***** INPUT FOR THIS TASK *****
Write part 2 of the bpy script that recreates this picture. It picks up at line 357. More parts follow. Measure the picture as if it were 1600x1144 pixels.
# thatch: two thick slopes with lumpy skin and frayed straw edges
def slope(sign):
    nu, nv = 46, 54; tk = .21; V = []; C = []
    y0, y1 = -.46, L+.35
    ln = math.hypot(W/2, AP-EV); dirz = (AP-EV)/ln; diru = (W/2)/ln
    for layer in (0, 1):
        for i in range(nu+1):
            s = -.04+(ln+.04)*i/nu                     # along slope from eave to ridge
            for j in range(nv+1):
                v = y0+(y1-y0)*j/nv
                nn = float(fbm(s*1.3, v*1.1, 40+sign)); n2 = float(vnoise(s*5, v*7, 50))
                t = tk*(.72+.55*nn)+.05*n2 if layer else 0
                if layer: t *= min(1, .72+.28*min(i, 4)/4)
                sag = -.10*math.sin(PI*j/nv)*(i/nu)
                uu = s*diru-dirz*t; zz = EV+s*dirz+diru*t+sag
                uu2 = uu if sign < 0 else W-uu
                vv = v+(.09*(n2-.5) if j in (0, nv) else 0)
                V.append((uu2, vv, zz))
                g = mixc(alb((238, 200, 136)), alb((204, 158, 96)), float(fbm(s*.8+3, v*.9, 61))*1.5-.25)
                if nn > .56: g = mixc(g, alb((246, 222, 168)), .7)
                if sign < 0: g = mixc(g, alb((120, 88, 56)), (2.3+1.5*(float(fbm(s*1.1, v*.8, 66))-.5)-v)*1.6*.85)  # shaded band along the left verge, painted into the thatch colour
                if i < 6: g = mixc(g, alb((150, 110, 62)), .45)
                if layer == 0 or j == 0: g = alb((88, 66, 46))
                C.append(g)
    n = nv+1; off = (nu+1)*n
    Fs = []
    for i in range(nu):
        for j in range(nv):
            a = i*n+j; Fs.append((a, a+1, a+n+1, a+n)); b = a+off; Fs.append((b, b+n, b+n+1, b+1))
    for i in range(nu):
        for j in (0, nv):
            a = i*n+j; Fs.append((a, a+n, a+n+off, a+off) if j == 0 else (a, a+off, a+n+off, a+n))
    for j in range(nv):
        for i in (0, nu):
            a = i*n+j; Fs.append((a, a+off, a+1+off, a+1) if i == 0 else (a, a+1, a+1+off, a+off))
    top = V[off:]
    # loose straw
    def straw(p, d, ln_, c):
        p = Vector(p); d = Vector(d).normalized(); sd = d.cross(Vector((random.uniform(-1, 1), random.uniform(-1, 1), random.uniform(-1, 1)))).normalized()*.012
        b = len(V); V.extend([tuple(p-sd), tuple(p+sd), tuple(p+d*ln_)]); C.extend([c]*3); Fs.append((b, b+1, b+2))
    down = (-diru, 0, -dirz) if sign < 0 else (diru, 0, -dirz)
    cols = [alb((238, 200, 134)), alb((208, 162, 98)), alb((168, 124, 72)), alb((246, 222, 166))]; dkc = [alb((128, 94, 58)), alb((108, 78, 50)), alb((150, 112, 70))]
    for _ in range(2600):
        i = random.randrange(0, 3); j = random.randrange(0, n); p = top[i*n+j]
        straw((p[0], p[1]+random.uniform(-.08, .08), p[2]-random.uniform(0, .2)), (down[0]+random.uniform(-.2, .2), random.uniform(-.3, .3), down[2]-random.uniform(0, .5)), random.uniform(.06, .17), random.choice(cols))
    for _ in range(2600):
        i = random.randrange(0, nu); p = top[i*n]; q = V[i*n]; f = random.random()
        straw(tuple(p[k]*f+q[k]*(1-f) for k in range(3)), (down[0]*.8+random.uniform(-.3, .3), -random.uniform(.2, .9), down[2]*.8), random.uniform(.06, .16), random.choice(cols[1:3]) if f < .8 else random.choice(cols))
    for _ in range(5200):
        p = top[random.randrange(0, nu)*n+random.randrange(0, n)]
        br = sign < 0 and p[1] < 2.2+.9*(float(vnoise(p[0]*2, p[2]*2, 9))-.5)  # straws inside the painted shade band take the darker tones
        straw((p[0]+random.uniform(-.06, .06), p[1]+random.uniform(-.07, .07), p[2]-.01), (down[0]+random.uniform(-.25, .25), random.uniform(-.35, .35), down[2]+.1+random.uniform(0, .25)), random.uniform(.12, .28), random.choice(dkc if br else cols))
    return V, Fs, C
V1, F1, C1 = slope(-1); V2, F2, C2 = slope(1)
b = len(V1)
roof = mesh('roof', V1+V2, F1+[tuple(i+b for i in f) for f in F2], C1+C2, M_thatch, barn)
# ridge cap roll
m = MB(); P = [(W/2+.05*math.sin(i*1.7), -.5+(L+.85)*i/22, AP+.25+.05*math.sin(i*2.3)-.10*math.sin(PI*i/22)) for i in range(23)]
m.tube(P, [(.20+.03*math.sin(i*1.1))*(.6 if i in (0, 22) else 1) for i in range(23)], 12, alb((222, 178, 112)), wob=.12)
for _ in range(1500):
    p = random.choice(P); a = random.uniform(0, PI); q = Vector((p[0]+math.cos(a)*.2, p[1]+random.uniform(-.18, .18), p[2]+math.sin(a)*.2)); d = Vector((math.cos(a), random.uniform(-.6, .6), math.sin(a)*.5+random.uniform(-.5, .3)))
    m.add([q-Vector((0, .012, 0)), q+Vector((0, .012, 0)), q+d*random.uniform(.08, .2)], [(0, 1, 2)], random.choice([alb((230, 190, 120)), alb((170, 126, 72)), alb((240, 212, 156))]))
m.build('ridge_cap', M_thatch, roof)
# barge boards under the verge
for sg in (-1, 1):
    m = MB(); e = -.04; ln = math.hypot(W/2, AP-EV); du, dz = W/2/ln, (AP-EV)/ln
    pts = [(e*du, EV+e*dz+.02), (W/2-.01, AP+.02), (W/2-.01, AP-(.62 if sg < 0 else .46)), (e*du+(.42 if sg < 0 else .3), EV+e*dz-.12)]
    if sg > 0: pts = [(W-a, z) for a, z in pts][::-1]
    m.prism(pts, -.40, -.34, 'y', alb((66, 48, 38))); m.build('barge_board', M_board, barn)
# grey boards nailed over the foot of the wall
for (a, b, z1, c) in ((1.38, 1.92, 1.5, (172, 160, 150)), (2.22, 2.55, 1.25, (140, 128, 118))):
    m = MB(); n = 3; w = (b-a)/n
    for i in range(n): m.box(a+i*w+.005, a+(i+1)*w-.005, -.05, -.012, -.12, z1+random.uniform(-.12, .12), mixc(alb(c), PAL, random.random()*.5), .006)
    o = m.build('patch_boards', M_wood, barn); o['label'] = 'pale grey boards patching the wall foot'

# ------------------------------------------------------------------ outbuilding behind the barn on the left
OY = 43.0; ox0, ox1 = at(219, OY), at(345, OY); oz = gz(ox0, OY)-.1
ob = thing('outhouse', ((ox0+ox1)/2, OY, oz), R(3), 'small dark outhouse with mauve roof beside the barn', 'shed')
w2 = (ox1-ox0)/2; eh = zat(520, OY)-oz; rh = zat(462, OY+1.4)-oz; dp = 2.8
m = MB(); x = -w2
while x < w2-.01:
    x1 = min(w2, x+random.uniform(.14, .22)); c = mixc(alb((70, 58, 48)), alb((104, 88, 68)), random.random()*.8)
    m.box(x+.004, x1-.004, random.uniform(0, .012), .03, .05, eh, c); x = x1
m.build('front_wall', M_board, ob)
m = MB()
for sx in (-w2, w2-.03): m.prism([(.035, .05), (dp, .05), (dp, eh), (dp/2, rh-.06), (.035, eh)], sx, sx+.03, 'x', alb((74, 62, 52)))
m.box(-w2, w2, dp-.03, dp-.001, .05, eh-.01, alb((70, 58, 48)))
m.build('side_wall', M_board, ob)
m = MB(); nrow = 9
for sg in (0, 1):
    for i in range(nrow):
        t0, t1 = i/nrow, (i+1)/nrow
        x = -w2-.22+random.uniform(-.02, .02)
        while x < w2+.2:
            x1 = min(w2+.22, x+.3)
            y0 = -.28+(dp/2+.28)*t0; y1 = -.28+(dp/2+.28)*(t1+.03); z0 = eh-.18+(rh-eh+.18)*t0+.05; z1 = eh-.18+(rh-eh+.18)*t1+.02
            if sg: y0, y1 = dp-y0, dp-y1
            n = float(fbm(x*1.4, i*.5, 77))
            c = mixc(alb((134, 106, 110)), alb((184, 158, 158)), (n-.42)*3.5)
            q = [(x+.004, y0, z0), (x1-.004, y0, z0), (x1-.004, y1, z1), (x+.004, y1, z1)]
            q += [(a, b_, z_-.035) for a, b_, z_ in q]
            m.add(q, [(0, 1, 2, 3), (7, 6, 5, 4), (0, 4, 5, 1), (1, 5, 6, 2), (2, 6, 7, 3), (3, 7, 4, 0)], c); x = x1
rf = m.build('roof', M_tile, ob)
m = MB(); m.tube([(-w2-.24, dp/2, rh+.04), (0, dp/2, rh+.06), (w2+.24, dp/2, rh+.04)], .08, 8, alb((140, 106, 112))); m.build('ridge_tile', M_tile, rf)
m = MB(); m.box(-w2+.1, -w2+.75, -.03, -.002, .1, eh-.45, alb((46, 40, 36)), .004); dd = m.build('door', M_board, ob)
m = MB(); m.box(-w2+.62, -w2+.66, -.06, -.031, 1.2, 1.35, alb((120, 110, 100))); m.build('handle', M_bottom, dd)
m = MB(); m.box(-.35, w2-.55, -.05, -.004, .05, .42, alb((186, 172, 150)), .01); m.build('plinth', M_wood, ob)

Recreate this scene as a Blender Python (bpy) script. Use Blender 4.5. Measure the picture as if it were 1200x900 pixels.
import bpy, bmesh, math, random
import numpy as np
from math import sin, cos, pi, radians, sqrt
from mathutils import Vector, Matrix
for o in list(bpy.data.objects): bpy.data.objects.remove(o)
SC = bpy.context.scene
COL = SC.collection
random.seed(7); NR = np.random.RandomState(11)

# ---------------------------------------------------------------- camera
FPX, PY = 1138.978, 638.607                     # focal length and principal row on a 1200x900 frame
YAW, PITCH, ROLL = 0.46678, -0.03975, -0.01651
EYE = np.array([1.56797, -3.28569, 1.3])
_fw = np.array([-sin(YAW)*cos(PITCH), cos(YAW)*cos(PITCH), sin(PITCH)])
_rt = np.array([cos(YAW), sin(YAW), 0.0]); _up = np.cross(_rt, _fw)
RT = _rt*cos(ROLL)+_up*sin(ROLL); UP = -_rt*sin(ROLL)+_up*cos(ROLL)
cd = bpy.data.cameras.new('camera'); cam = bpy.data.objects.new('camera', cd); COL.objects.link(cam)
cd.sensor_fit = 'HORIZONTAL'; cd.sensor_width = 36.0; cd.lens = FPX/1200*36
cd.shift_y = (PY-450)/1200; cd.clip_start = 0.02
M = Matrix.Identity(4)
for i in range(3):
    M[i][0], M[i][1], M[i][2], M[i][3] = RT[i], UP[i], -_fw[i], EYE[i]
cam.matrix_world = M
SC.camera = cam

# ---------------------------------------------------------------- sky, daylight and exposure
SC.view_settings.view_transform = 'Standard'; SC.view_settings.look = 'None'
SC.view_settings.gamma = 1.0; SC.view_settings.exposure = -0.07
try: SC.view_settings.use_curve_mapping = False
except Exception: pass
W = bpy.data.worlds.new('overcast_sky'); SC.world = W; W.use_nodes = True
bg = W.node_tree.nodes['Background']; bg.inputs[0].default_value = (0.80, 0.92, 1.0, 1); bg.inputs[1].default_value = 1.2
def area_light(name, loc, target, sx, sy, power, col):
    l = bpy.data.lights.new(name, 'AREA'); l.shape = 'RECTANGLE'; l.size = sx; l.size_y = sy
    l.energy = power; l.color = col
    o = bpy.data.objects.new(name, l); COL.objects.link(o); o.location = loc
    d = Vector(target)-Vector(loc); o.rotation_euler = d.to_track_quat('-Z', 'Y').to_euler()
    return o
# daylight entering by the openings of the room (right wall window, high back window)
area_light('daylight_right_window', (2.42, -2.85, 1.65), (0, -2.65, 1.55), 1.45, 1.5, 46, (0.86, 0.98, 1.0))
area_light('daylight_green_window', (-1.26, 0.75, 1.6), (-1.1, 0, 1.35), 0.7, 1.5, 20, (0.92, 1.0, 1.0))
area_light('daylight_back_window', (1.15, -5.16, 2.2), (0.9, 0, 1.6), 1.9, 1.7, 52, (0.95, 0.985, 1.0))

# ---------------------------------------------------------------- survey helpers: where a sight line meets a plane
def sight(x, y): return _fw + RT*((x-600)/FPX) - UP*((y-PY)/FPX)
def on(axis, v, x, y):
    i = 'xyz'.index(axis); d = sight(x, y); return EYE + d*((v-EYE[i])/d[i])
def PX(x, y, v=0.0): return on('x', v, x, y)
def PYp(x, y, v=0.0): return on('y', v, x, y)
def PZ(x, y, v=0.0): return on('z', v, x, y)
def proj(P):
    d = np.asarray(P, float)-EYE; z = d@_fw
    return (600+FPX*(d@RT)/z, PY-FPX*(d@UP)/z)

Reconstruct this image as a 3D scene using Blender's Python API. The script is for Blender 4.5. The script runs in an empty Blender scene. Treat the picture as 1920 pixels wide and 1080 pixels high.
*****
Write out exactly the lines from the one with "roof = mesh('roof', V1+V2, F1+[tuple(i+b" through the one with "o = m.build('patch_boards', M_wood, barn);", including both, and no others.

** RESPONSE TO THE TASK **
roof = mesh('roof', V1+V2, F1+[tuple(i+b for i in f) for f in F2], C1+C2, M_thatch, barn)
# ridge cap roll
m = MB(); P = [(W/2+.05*math.sin(i*1.7), -.5+(L+.85)*i/22, AP+.25+.05*math.sin(i*2.3)-.10*math.sin(PI*i/22)) for i in range(23)]
m.tube(P, [(.20+.03*math.sin(i*1.1))*(.6 if i in (0, 22) else 1) for i in range(23)], 12, alb((222, 178, 112)), wob=.12)
for _ in range(1500):
    p = random.choice(P); a = random.uniform(0, PI); q = Vector((p[0]+math.cos(a)*.2, p[1]+random.uniform(-.18, .18), p[2]+math.sin(a)*.2)); d = Vector((math.cos(a), random.uniform(-.6, .6), math.sin(a)*.5+random.uniform(-.5, .3)))
    m.add([q-Vector((0, .012, 0)), q+Vector((0, .012, 0)), q+d*random.uniform(.08, .2)], [(0, 1, 2)], random.choice([alb((230, 190, 120)), alb((170, 126, 72)), alb((240, 212, 156))]))
m.build('ridge_cap', M_thatch, roof)
# barge boards under the verge
for sg in (-1, 1):
    m = MB(); e = -.04; ln = math.hypot(W/2, AP-EV); du, dz = W/2/ln, (AP-EV)/ln
    pts = [(e*du, EV+e*dz+.02), (W/2-.01, AP+.02), (W/2-.01, AP-(.62 if sg < 0 else .46)), (e*du+(.42 if sg < 0 else .3), EV+e*dz-.12)]
    if sg > 0: pts = [(W-a, z) for a, z in pts][::-1]
    m.prism(pts, -.40, -.34, 'y', alb((66, 48, 38))); m.build('barge_board', M_board, barn)
# grey boards nailed over the foot of the wall
for (a, b, z1, c) in ((1.38, 1.92, 1.5, (172, 160, 150)), (2.22, 2.55, 1.25, (140, 128, 118))):
    m = MB(); n = 3; w = (b-a)/n
    for i in range(n): m.box(a+i*w+.005, a+(i+1)*w-.005, -.05, -.012, -.12, z1+random.uniform(-.12, .12), mixc(alb(c), PAL, random.random()*.5), .006)
    o = m.build('patch_boards', M_wood, barn); o['label'] = 'pale grey boards patching the wall foot'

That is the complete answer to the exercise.